- [GIVEN INSTRUCTION] Start at the line that has "Generate a Blender" and stop at the line that has "SC.camera = cam". Print those lines and all lines between them exactly, and nothing more.

-- Start of INPUT RECORDS --

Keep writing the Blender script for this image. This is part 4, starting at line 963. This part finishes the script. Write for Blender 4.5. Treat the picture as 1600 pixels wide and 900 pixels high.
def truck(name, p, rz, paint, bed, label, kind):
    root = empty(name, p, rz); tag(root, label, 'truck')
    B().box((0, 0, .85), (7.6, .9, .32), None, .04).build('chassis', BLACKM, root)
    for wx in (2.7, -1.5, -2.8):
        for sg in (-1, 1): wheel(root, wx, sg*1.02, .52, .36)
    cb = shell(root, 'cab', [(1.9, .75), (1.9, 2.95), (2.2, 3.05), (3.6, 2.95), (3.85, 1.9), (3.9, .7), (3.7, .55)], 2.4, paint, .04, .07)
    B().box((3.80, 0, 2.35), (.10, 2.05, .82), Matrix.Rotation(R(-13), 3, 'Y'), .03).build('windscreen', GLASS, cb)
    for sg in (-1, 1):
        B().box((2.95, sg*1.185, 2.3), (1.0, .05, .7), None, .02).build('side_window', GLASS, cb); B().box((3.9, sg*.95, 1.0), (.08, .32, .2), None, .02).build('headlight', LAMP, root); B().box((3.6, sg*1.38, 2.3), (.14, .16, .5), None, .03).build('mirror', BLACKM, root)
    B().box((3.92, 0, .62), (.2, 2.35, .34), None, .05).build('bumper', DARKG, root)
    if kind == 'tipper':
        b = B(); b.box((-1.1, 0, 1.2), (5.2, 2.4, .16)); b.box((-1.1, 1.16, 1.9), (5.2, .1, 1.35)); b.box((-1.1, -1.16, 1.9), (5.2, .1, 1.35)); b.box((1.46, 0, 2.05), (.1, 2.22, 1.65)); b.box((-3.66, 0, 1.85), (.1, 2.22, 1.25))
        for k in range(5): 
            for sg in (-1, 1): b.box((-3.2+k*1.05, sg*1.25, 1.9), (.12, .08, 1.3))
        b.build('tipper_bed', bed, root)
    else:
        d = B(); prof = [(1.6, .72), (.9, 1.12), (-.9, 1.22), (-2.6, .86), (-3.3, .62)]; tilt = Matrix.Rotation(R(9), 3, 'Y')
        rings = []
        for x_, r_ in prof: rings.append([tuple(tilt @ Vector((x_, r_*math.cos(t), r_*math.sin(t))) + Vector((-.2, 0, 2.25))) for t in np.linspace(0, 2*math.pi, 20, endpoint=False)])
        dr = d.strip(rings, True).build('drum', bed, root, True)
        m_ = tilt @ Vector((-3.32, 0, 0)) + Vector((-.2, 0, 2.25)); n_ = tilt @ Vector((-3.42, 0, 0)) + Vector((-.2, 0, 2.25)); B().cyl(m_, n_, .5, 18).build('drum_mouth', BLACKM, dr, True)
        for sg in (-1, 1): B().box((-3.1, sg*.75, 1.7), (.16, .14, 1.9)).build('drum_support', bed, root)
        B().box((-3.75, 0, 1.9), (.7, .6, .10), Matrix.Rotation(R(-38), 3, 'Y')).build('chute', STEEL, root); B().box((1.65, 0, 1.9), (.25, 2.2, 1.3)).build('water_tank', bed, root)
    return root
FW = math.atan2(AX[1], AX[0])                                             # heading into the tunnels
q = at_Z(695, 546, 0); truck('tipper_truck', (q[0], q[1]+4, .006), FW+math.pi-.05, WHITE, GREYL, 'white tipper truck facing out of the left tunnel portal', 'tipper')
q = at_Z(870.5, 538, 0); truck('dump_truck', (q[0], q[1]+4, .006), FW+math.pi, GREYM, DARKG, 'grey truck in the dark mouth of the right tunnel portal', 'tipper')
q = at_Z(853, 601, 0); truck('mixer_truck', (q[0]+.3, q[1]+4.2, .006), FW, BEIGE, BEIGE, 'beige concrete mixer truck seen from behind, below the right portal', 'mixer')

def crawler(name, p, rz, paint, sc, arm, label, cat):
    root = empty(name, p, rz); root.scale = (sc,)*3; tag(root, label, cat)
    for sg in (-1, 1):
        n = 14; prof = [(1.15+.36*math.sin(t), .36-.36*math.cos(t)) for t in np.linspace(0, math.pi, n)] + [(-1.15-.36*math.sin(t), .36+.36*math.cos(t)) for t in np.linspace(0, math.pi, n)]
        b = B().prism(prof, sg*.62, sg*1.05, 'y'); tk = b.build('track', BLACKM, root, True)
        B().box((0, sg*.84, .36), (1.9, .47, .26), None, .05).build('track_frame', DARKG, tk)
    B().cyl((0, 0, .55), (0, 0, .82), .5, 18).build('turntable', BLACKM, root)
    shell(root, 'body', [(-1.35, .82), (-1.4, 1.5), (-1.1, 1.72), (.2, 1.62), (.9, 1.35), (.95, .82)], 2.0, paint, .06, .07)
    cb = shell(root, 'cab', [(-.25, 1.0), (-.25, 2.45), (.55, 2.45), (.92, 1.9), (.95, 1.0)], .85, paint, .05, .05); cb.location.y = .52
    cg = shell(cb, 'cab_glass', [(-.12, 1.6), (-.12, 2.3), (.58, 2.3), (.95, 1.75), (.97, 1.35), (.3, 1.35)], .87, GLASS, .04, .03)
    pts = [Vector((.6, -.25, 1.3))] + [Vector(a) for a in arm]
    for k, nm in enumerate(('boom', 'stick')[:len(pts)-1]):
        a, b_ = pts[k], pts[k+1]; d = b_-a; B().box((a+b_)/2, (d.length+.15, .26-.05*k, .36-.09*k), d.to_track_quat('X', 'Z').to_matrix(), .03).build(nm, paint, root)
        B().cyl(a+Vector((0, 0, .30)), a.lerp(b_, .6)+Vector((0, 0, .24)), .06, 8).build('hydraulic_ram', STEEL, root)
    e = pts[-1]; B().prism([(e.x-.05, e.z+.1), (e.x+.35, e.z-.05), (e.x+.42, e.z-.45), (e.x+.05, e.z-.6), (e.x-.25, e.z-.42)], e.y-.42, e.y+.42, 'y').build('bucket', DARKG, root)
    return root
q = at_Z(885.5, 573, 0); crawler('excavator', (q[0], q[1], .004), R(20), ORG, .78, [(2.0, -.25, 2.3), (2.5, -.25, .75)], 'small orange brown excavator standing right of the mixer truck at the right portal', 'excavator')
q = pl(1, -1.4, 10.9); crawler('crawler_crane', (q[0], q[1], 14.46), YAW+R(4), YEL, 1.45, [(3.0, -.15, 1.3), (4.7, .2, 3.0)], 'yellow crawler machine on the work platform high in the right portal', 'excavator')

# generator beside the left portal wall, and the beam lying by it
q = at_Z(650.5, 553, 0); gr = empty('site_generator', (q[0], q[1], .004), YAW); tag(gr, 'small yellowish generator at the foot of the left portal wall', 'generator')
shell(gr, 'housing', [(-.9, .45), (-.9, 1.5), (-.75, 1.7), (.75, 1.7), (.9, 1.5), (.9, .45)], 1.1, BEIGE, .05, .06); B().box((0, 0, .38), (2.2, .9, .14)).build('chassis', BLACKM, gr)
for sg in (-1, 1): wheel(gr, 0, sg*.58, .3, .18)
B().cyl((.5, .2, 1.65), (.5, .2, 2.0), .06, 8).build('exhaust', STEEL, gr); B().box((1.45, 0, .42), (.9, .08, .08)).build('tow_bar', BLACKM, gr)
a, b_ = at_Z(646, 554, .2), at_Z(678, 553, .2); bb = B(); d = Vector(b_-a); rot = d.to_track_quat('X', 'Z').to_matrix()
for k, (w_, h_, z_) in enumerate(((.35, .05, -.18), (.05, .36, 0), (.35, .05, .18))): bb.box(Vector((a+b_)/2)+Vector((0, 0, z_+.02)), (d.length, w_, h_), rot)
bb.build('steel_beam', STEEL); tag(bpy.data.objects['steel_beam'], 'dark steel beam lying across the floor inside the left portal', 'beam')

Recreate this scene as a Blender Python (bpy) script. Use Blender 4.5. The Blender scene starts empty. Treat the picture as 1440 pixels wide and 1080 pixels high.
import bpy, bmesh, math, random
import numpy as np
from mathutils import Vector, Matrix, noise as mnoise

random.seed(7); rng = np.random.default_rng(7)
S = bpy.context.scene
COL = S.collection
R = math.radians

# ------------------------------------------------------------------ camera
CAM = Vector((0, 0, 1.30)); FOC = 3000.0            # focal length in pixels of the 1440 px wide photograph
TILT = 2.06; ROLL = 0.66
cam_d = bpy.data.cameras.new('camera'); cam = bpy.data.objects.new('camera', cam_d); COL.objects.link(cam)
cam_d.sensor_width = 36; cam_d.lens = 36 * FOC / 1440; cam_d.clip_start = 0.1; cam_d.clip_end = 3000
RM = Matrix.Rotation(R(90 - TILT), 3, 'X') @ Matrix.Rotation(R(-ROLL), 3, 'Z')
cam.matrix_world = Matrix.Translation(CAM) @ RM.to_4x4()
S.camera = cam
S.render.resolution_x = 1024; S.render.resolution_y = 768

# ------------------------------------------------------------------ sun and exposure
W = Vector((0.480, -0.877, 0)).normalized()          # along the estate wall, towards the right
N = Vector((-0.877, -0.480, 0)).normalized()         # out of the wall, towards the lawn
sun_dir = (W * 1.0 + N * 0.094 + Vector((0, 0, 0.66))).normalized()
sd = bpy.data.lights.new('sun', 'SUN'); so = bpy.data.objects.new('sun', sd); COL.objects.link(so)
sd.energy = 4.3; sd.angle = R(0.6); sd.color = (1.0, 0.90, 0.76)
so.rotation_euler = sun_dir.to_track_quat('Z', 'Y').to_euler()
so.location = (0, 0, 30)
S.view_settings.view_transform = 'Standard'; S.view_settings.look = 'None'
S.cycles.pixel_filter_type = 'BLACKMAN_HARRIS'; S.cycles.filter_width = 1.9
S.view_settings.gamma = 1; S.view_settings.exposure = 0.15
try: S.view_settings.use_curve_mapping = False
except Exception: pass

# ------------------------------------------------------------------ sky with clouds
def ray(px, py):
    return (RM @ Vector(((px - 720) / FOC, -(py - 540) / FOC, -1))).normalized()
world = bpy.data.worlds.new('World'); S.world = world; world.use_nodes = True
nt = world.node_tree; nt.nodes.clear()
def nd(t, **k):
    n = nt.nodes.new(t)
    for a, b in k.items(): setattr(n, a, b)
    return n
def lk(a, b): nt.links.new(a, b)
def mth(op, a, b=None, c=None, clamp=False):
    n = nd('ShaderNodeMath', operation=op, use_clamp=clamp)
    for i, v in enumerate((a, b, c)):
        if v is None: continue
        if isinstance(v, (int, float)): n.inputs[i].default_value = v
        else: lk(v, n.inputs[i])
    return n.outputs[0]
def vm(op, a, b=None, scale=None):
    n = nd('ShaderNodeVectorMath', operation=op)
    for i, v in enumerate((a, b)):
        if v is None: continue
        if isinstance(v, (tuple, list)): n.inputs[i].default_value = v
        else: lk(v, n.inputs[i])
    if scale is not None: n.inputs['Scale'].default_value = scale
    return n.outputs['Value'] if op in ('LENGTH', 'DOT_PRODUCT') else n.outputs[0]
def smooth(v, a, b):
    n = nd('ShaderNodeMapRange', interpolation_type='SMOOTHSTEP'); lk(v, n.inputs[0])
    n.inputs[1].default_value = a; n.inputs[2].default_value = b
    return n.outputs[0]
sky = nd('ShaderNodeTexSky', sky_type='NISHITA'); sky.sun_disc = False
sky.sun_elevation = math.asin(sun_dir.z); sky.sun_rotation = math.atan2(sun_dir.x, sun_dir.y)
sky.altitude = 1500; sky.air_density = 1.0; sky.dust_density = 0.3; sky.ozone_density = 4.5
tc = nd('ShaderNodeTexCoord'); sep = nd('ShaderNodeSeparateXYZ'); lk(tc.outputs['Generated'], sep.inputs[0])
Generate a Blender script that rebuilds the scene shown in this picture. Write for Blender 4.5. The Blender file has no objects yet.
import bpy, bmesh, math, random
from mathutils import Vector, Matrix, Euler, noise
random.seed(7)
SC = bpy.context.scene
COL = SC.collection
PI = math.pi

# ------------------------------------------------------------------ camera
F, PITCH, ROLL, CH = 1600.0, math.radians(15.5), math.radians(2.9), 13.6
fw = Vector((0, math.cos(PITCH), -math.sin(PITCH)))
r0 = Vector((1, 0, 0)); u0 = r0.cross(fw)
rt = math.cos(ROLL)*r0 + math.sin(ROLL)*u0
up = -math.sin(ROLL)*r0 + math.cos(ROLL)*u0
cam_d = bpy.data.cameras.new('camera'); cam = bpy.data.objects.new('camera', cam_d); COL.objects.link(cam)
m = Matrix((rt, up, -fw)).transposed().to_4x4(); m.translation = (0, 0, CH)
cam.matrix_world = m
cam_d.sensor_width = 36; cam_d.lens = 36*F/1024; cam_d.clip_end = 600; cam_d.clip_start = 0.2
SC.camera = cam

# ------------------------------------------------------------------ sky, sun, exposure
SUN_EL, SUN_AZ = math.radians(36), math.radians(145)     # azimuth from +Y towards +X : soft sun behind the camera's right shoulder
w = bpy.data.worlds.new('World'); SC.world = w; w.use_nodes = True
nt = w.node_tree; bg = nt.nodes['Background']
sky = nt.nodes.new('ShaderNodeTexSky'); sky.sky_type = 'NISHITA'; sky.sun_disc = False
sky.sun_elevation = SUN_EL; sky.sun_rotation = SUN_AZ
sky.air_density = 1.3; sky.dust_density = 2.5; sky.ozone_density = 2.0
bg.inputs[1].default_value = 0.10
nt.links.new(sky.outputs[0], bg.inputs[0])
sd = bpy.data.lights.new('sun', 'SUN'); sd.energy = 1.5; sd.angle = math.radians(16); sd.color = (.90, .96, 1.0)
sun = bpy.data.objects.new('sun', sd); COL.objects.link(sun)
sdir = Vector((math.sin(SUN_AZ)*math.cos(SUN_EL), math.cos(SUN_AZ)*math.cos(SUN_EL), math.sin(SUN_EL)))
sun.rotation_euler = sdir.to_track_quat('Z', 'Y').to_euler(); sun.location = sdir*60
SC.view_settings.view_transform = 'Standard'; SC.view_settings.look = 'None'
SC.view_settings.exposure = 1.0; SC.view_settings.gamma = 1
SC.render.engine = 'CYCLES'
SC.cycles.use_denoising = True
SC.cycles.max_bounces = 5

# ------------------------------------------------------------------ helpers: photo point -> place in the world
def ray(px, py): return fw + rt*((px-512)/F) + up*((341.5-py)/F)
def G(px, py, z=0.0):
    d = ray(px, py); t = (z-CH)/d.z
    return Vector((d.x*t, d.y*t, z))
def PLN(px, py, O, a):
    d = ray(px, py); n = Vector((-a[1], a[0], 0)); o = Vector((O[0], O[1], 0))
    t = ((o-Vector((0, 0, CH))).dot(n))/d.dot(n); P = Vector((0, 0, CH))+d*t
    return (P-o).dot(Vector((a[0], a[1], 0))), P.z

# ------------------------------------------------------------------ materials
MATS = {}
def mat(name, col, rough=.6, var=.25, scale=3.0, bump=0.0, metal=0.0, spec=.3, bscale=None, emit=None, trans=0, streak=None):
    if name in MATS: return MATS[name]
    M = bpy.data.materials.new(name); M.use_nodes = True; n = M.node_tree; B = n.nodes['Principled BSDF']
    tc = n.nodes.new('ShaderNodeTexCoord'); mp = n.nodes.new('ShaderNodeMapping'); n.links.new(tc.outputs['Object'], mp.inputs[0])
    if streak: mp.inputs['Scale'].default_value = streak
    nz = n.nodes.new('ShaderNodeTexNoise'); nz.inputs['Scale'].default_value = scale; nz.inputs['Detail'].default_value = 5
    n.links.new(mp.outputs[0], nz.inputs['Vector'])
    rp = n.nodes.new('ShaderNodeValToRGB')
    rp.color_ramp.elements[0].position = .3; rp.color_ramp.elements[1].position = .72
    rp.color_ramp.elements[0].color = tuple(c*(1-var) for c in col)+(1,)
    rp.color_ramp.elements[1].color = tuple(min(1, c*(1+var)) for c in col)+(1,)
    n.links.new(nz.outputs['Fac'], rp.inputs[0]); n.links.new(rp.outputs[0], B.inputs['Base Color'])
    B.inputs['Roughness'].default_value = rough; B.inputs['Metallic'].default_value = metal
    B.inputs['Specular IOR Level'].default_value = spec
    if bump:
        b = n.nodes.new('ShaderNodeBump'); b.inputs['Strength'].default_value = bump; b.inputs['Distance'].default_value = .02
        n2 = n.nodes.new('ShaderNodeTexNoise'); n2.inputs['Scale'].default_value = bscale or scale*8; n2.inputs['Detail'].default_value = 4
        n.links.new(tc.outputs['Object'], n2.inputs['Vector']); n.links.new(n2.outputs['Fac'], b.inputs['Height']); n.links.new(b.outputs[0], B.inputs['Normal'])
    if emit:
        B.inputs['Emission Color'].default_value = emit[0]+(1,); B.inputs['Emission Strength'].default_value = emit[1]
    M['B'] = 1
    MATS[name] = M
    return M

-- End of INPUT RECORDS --

- [COMPLETE OUTPUT]
Generate a Blender script that rebuilds the scene shown in this picture. Write for Blender 4.5. The Blender file has no objects yet.
import bpy, bmesh, math, random
from mathutils import Vector, Matrix, Euler, noise
random.seed(7)
SC = bpy.context.scene
COL = SC.collection
PI = math.pi

# ------------------------------------------------------------------ camera
F, PITCH, ROLL, CH = 1600.0, math.radians(15.5), math.radians(2.9), 13.6
fw = Vector((0, math.cos(PITCH), -math.sin(PITCH)))
r0 = Vector((1, 0, 0)); u0 = r0.cross(fw)
rt = math.cos(ROLL)*r0 + math.sin(ROLL)*u0
up = -math.sin(ROLL)*r0 + math.cos(ROLL)*u0
cam_d = bpy.data.cameras.new('camera'); cam = bpy.data.objects.new('camera', cam_d); COL.objects.link(cam)
m = Matrix((rt, up, -fw)).transposed().to_4x4(); m.translation = (0, 0, CH)
cam.matrix_world = m
cam_d.sensor_width = 36; cam_d.lens = 36*F/1024; cam_d.clip_end = 600; cam_d.clip_start = 0.2
SC.camera = cam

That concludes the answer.